EXERCISE DIRECTIONS: Below you will find a set of lines. Repeat them all exactly.
-- START --
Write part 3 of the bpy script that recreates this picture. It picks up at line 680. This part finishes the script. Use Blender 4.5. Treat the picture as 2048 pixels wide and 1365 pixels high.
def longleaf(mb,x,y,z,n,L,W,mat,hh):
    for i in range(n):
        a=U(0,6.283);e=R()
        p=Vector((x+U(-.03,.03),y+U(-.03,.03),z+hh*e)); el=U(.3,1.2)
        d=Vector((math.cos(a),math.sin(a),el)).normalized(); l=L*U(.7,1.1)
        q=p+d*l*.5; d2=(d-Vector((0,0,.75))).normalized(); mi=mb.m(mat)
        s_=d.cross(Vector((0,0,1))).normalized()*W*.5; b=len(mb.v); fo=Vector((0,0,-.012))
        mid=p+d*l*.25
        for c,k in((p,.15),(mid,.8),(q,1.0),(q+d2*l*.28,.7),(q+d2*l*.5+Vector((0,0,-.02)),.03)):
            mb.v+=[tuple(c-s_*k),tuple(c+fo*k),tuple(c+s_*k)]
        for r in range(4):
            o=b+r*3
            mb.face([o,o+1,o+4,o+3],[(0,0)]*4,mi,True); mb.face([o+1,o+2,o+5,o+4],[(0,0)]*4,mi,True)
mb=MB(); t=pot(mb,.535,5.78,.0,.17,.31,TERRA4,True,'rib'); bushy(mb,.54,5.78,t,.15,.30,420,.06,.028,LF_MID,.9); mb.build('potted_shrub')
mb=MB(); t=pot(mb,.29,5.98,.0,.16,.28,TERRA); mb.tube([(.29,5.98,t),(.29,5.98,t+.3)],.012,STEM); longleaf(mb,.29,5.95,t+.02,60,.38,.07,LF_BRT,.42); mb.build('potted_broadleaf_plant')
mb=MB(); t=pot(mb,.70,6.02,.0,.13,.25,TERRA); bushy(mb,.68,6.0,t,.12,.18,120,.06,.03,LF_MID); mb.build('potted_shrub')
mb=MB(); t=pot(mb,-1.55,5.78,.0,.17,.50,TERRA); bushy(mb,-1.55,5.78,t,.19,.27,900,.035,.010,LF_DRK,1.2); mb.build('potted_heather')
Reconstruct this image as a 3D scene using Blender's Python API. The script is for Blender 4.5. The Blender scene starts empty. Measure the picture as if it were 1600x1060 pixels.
-- END --
OUTPUT:
Write part 3 of the bpy script that recreates this picture. It picks up at line 680. This part finishes the script. Use Blender 4.5. Treat the picture as 2048 pixels wide and 1365 pixels high.
def longleaf(mb,x,y,z,n,L,W,mat,hh):
    for i in range(n):
        a=U(0,6.283);e=R()
        p=Vector((x+U(-.03,.03),y+U(-.03,.03),z+hh*e)); el=U(.3,1.2)
        d=Vector((math.cos(a),math.sin(a),el)).normalized(); l=L*U(.7,1.1)
        q=p+d*l*.5; d2=(d-Vector((0,0,.75))).normalized(); mi=mb.m(mat)
        s_=d.cross(Vector((0,0,1))).normalized()*W*.5; b=len(mb.v); fo=Vector((0,0,-.012))
        mid=p+d*l*.25
        for c,k in((p,.15),(mid,.8),(q,1.0),(q+d2*l*.28,.7),(q+d2*l*.5+Vector((0,0,-.02)),.03)):
            mb.v+=[tuple(c-s_*k),tuple(c+fo*k),tuple(c+s_*k)]
        for r in range(4):
            o=b+r*3
            mb.face([o,o+1,o+4,o+3],[(0,0)]*4,mi,True); mb.face([o+1,o+2,o+5,o+4],[(0,0)]*4,mi,True)
mb=MB(); t=pot(mb,.535,5.78,.0,.17,.31,TERRA4,True,'rib'); bushy(mb,.54,5.78,t,.15,.30,420,.06,.028,LF_MID,.9); mb.build('potted_shrub')
mb=MB(); t=pot(mb,.29,5.98,.0,.16,.28,TERRA); mb.tube([(.29,5.98,t),(.29,5.98,t+.3)],.012,STEM); longleaf(mb,.29,5.95,t+.02,60,.38,.07,LF_BRT,.42); mb.build('potted_broadleaf_plant')
mb=MB(); t=pot(mb,.70,6.02,.0,.13,.25,TERRA); bushy(mb,.68,6.0,t,.12,.18,120,.06,.03,LF_MID); mb.build('potted_shrub')
mb=MB(); t=pot(mb,-1.55,5.78,.0,.17,.50,TERRA); bushy(mb,-1.55,5.78,t,.19,.27,900,.035,.010,LF_DRK,1.2); mb.build('potted_heather')
Reconstruct this image as a 3D scene using Blender's Python API. The script is for Blender 4.5. The Blender scene starts empty. Measure the picture as if it were 1600x1060 pixels.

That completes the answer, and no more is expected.